Russia said on Saturday it had arrested 11 people including four suspected gunmen in connection with a shooting rampage that killed 143 people in a concert hall near Moscow, the deadliest attack in Russia for 20 years.
The militant Islamic State group claimed responsibility for Friday’s attack but there were indications that Russia was pursuing a Ukrainian link, despite a statement from Ukrainian presidential adviser Mykhailo Podolyak that Kyiv had nothing to do with it.
The FSB security service said “all four terrorists” had been arrested while heading to the Ukrainian border, and that they had contacts in Ukraine. It said they were being transferred to Moscow.
“Now we know in which country these bloody bastards planned to hide from pursuit — Ukraine,” Foreign Ministry spokeswoman Maria Zakharova said on Telegram.
A senior Russian lawmaker, Andrei Kartapolov, said that if Ukraine was involved, then Russia must deliver a “worthy, clear and concrete” reply on the battlefield.
Ukrainian military intelligence spokesman Andriy Yusov told Reuters: “Ukraine was of course not involved in this terror attack. Ukraine is defending its sovereignty from Russian invaders, liberating its own territory and is fighting with the occupiers’ army and military targets, not civilians.”
He said the FSB version that the suspects were arrested en route to Ukraine was “of course another lie from the Russian special services”.
Russian state TV editor Margarita Simonyan published a video of one of the suspects, a young bearded man, being interrogated by the side of a road. She said the death toll had climbed to 143 but did not give the source of her information.
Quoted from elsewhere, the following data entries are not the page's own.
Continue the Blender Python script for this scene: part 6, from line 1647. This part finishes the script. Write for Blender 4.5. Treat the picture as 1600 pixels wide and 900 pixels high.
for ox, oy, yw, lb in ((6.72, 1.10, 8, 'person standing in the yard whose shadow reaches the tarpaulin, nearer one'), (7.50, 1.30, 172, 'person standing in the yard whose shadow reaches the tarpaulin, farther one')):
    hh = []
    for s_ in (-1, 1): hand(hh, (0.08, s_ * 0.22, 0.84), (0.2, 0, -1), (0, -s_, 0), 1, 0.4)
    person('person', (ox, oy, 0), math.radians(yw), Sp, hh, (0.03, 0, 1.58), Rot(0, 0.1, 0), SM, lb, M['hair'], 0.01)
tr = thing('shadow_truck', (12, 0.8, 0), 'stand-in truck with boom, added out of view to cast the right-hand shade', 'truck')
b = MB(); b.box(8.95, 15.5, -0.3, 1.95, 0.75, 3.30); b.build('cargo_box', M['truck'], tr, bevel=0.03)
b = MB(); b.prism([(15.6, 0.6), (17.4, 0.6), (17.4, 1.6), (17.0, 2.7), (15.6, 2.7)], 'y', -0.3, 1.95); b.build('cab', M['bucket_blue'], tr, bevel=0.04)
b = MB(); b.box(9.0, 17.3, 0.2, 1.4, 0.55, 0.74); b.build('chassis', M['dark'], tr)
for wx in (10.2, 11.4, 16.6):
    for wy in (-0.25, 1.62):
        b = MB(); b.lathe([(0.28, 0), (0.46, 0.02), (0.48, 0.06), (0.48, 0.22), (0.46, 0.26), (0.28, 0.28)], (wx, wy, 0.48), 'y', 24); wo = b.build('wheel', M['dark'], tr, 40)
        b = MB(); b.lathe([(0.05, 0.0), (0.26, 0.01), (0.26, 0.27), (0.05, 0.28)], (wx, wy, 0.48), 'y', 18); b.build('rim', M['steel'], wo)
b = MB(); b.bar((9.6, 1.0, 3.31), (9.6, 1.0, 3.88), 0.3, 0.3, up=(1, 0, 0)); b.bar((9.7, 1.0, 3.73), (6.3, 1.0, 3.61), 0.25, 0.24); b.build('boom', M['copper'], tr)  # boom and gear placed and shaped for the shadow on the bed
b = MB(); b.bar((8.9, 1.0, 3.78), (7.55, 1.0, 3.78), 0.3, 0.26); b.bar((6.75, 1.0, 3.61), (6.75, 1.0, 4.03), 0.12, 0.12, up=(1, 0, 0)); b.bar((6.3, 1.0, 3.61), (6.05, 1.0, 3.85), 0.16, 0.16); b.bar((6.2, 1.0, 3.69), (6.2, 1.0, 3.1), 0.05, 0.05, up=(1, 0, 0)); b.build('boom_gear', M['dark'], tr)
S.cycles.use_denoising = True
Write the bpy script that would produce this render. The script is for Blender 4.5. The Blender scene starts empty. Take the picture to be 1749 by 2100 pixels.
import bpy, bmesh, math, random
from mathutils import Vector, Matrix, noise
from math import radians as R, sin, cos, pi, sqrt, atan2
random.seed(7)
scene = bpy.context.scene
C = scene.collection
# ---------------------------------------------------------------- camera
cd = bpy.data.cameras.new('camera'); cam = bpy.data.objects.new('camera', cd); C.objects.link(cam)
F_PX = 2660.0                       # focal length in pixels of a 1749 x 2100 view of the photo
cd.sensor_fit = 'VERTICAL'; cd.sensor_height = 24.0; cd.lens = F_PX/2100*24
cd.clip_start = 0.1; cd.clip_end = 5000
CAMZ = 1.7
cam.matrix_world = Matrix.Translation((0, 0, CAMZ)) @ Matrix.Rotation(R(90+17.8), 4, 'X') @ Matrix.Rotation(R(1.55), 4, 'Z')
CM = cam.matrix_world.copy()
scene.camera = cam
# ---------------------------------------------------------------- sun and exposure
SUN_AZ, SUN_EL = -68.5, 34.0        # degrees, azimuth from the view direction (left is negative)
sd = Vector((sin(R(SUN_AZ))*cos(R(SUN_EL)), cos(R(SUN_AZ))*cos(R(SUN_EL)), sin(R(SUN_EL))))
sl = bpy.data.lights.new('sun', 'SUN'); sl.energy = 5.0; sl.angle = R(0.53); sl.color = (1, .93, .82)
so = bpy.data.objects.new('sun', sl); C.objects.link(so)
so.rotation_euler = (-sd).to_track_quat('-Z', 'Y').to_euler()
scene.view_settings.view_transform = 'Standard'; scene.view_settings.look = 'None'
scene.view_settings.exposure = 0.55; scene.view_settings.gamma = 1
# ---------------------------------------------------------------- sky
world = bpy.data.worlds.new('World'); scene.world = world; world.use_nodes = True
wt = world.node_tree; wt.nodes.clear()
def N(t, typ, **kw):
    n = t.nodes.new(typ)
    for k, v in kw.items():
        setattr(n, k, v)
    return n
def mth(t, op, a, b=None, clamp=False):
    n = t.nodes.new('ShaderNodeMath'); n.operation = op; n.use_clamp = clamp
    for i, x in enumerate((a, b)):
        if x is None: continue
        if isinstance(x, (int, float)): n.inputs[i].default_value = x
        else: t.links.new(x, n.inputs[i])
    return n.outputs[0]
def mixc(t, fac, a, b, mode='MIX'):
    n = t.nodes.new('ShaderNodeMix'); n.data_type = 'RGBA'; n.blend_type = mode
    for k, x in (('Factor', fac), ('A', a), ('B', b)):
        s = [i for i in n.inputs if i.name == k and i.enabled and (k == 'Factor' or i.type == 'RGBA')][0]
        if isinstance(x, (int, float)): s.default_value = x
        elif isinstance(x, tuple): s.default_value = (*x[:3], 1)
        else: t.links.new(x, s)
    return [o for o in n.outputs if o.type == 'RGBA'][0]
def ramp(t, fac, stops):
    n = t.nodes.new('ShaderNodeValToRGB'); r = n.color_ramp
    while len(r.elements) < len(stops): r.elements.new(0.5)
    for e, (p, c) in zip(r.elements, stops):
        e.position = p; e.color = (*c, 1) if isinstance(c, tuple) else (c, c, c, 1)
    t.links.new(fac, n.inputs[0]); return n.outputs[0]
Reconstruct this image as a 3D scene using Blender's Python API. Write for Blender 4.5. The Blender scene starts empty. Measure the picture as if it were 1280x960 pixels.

Russia’s Investigative Committee earlier said at least 115 had died in the attack, in which camouflage-clad gunmen opened fire with automatic weapons at concertgoers in the Crocus City Hall near the capital.
It said some died from gunshot wounds and others in a huge fire that broke out in the complex.
Reports said the gunmen had lit the blaze using petrol from canisters they carried in rucksacks.
People fled in panic. Baza, a news outlet with good contacts in Russian security and law enforcement, said 28 bodies were found in a toilet and 14 on a staircase. “Many mothers were found embracing their children,” it said.
The Kremlin said FSB chief Alexander Bortnikov had reported to President Vladimir Putin that those detained included “four terrorists” and that the service was working to identify their accomplices.
Russian lawmaker Alexander Khinshtein said the attackers had fled in a Renault vehicle that was spotted by police in the Bryansk region, about 340 kilometres southwest of Moscow on Friday night and disobeyed instructions to stop.
He said two were arrested after a car chase and two others fled into a forest. From the Kremlin account, it appeared they too were later detained.
Khinshtein said a pistol, a magazine for an assault rifle and passports from Tajikistan were found in the car. Tajikistan is a mainly Muslim Central Asian state that used to be part of the Soviet Union.